Mesela, G. Kore’nin başarısının arkasındaki temel unsur, hükümetin özel yatırım getirisinde önemli oranda artış sağlanabilmesiydi. Mauritius’un başarısındaki temel faktör ise, şeker karındaki geçici patlamanın serbest ticaret ilkelerine göre işleyen bir İhracat İşleme Bölgesi (İBB) yaratılarak yerel yatırıma yönlendirilmesiydi. Aslında belli bir coğrafi alan kaplamayan bu bölge içinde çalışan işletmelere, makine ve girdi ithalatına tarife kısıtlamaları olmadan ulaşma, karların yurtdışına çıkarılmasının serbest olması, (yabancı yatırımcılar için) 10 yıllık vergi almama ve “işgücü huzursuzluklarının bastırılacağı ve ücret artışının orta düzeyde olacağına dair gizli güvence” gibi olanaklar da sağlanmıştır. Ayrıca Kalkınma Sertifikaları (KS) planı uyarınca, yerel sanayicilere vergi muafiyetleri, tarifelerle ve niceliksel kısıtlamalarla ithalata karşı korunma gibi olanaklar da bulunmaktaydı. Yani Mauritius için, İBB, politik açıdan gayet akıllıca bir kısmi açılma stratejisiydi. Yerel tasarruf patlaması için verimli bir çıkış yaratmış, ayrıca modern üretim ve pazarlama fikirlerin ithal edilmesini sağlamıştı.

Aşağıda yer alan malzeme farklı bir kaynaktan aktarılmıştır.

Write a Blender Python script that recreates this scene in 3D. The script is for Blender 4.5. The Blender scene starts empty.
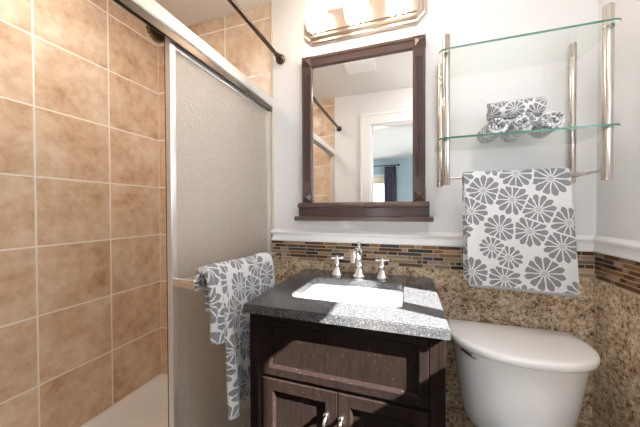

    Doğu Asya hakkında anlatılan standart öykü, ihracat kanallı büyümeye dayalı olmasıdır. Geleneksel öyküye göre, 1950’lerde G.Kore ve Tayvan, ithal ikameci politikaları uygulamışlardı. Çoklu döviz kuru uygulaması görülmekteydi. Ticaret koruması düzeyi yüksekti ve mali piyasalar baskı altındaydı. 1950’lerin sonlarına doğru gelindiğinde her iki ülke de ithal ikamesinin kolay aşamasını tüketmişti. Bu durum, her iki ekonomide de temel döviz kaynağı olan ABD yardımının azalması tehdidiyle birleştiğinde, iki ülkede de politika yapıcıları ekonomik stratejilerini değiştirmeye ve ihracat yönelimli politikalar benimsemeye yöneltti. Bu politikalar arasında, döviz kurlarının tekdüzeleşmesi, devalüasyon, ihracatı teşvik etme amaçlı çeşitli önlemler, faiz oranlarının yükselmesi ve ithalat rejiminin bir oranda serbestleşmesi vardır. Bu ülkelerde görülen bir diğer ortak özellik; 1960’ların ortalarında ihracatın yükselişe geçmesi, ihracat yöneliminin her iki ekonominin de karşılaştırmalı avantaja göre uzmanlaşmalarına yol açması ve sonuç olarak gelir, yatırım, tasarruf ve verimlilik düzeylerinin yükselmesidir. Çarpıcı olan bir nokta ise, ihracat yükselişi dönemlerinde ihraç edilebilir mallarının fiyatlarının sabit olmasıydı.

Bu iki ülke de yatırımın önündeki engellerin kaldırılmasına ek olarak, hükümet politikaları ile birlikte yatırıma büyük sübvansiyonlar getirilmiştir. Tayvan’da reel kredi faizleri genelde pozitifti ve en önemli doğrudan sübvansiyon vergi teşvikleriydi.  G. Kore ve Tayvan hükümetleri sübvansiyon sunmalarının yanı sıra, özel girişimcileri başka türlü belki de hiç gerçekleştiremeyecekleri yatırımlara dahil ederek çok daha dolaysız bir rol oynadılar. Dahası, kamu işletmeleri, her iki ülkede de özel üreticilerin temel girdileri yurtiçinde bulabilmelerini sağlayarak özel yatırımın karlılığının artırılmasında çok önemli bir rol oynadılar. Singapur’da ise 1967’den sonra başta karlardan alınan vergilere getirilen muafiyetler olmak üzere yatırımcılara pek çok vergi teşviki sağlandı ya da teşviklerin kapsamı genişletildi.     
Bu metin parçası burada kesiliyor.